Bazen sabah ki bu umutsuz bekleyişi sonlandırmak için sıcak sular içersiniz, aç karnına sigaralar yakarsınız, artık sizde pavlov'un köpeği misali tuvaleti çağrıştıran uykusuz dergisini incelersiniz bir miktar. son umut doğadan form bile içersiniz, sırf ofiste tuvalete gitmemek için yaparsınız bunu, ama sabah 08:00'de içilen doğadan form, ne yazık ki vücuttan -önüne ne varsa katarak- saat 11:00'de çıkar. işte böyle bir günde, sırasıyla şunlar gerçekleşir;
Masanızdan usulca kalkarsınız, kimse sizi görmesin istersiniz, toplantıya gider gibi ciddi bir surat ifadesi takınırsınız önce, lakin tuvalete gittiğinizi gören insanların aklında "boku ciddiye alan adam" imajı oluşacağından korkarsınız. Bu sefer neşeli bir surat ifadesi takınırsınız, gel gör ki o zamanda insanlar hakkınızda "şen şakrak sıçan adam" diye düşünecektir. En sonunda msn'de iki nokta üst üste ve düz çizgi ile betimlenmiş surat ifadesini takınırsınız. Artık iş arkadaşlarınız, bu işe karşı özel bir hissiyat beslemediğinize inanacaktır. Emin adımlarla yürür, sert bir şekilde kapıyı açar, ve kabine "ulan tuvalet ben mi seni yeneceğim, sen mi beni" bakışı fırlatırsınız.
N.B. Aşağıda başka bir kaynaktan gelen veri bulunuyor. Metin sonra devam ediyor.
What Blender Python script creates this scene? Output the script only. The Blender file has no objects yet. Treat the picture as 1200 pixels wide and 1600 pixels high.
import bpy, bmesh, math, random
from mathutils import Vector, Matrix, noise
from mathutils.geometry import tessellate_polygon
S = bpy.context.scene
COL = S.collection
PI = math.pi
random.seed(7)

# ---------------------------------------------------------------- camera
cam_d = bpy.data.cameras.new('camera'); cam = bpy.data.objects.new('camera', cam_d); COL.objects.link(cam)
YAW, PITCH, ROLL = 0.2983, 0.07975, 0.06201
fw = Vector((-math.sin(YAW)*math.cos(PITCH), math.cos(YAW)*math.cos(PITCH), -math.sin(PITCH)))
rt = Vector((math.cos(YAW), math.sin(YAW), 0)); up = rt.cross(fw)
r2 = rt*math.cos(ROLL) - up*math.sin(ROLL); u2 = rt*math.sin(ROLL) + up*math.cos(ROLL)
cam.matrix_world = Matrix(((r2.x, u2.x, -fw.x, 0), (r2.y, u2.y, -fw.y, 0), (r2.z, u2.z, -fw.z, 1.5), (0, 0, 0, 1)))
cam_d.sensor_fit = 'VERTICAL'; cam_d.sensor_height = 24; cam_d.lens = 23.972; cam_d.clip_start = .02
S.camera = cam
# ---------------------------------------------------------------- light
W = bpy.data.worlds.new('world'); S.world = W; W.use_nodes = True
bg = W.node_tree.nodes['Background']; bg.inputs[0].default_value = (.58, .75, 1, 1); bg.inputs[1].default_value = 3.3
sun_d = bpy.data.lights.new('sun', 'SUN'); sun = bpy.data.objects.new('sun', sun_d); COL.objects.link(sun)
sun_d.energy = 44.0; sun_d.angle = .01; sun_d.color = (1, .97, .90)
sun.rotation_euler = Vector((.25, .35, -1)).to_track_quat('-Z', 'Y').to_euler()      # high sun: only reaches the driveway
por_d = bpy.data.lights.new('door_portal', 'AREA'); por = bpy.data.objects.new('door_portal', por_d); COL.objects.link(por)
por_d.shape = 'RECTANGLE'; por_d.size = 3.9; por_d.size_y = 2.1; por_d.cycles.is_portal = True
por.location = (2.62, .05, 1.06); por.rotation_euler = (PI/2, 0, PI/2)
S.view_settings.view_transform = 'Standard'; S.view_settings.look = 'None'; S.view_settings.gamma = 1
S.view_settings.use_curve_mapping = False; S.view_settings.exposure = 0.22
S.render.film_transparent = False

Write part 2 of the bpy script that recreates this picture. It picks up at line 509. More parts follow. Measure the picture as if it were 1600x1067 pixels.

Kravatla tuvalete gidilmez zira ne zaman nereye düşeceği belli olmaz. kural bir, ortada umarsızça sallanan bir giyim eşyası varsa o mutlaka değmesini istemediğiniz bir yere değecektir. Kravatı çıkarırsınız, ardından gömlek gelir, zira gömlek denen giyim eşyasının en büyük zevki kırışmaktır, ki bir çok evlilik bu sebeptendir. Gömlek erkeklerin evlenmesini sağlayan hain bir kumaş parçasıdır*. Gömleği de çıkardıktan sonra, kravatla birlikte, çocukken bütün naifliğinizle tuvalette neden bulunduğuna anlam veremediğiniz askıya asarsınız.
Klozete şöyle bir bakarsınız, temizdir, ama siz daha temizsinizdir, ya da öyle sanarsınız. klozet kapağı örtüsünü çeker, güzelce klozete yayar, bir miktar tuvalet kağıdı koparır, tuvalete atar, "su sıçramasın dötüme bariyeri" örersiniz, ki bu yaptıklarınızla rahat bir ağaç kestirmişsinizdir doğada. "Her tuvalete gittiğimde bir fidan dikeceğim bundan sonra" diye düşünürsünüz. Klozete oturur, "fidanlar ağaca, ağaçlar ormana, ormanlar yurduma" isimli çocuk şarkısını mırıldana mırıldana işinizi bitirirsiniz.
Her zaman ki gibi tam çıkacakken, tuvalete biri girer, kabinden çıkıp onunla göz göze gelip "I know what you did last summer" diyen bakışlarıyla karşılaşmamak için ayakta kabinde beklersiniz. Vakit geçmektedir. Ofistekiler sizin için endişelenmeye başlamışlardır. Hafif terlemeye başlarsınız, ne yaptığınızı bilen biriyle göz göze gelmek mi, yoksa ofiste nicelerinin "experimental bey'de de ne döt varmış, kaç saat oldu" dercesine size gülümsemeleri mi daha beterdir.
ikinciyi seçersiniz, zira o yüzleşme olay mahalinden daha uzakta olacaktır. En sonunda yeni gelen çıkar, onun o umarsız giriş ve çıkışına özenir, siz de çıkarsınız, ellerinizi yıkar, ellerinizi yıkadığınız belli olsun diye, hafif ıslaklık bırakarak kurularsınız.
Masanıza döndüğünüzde, "işime bu kadar özensem şimdi tüm istanbul benimdi" diye düşünür, işbu entry'i girersiniz.
edit: ofis'te nick'imi bilen tek kişi, pirchul'e ofis'te patlattığı kahkaha için serzenişlerimi, başlığı taşımam konusundaki ısrarı için ise teşekkürlerimi sunarım.